Schultz’s resignation is not a complete surprise: Some donors had expressed unhappiness with her tenure, particularly after Democrats suffered devastating losses in the midterm elections. After the release of the emails, some DNC staffers expected heads would roll before the convention started, even as Clinton campaign manager Robby Mook talked of the insidious nature of the hack on “State of the Union” on CNN, noting reports that hackers were in coordination with the Russians.

“If the Russians in fact had these emails, again, I don’t think it’s very coincidental that they are being released at this time to create maximum damage on Hillary Clinton and to help Donald Trump,” Mook said.

Ken Solomon, president of the Tennis Channel and DNC national finance co-chair, said that her resignation was “really unfortunate.”

“I am a big fan of Debbie’s,” he said. “She did a really good job. She’s a really good person and a really good leader, and it is disappointing. … She has the best interest of the party at heart.” He said that the timing was “horrible,” but that this was an “organizational issue, and I think it will pass.”

He also didn’t think it would impact fundraising.

“No way. And after last week [in Cleveland], are you kidding me?” He praised Clinton’s pick of Sen. Tim Kaine (D-Va.) as a choice of running mate that will be “really consequential.”

Delegates, donors and party regulars began arriving on Sunday for a week of events that will take place in and around Philadelphia, many of them tied to issues like LGBT equality, gun control, equal pay and women’s rights. But the convention itself is taking place miles away at the Wells Fargo Center, located on the outskirts of the city near Philadelphia Navy Yard.

Expected to speak are Lena Dunham and America Ferrera, Chloe Grace Moritz, Star Jones and Debra Messing, among others. Eva Longoria, who spoke at the 2012 convention in Charlotte, N.C., will be attending, and there is speculation that Katy Perry and Demi Lovato will have roles as well.

Lady Gaga and Lenny Kravitz are scheduled to perform at a concert tied to the convention in Camden, N.J., while others expected to attend include Bryan Cranston and Janelle Monae. On Monday, Alicia Keys will take part in a Politico panel on criminal justice reform and is expected to do an intimate performance.

“When coming after Chachi and Duck Dynasty, I think there is a tremendous margin for growth,” quipped producer Eric Ortner, who has been a liaison between the White House and the industry in coordinating entertainment support for causes. He too will be in Philadelphia.

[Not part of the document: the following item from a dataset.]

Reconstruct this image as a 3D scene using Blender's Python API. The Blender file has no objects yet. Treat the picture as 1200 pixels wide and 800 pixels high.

Inside the arena, donors took tours of the stage area, as some politicos practiced for their speeches later in the week. Sen. Amy Klobuchar (D-Minn.) stood on stage, looking for where delegates from neighboring midwestern states would sit. They are not near the front — New York, Arkansas, Virginia  and Florida have those honors.

From her perch on stage, Klobuchar quipped about staging a “convention coup.” But she declined to comment on Schultz’s resignation.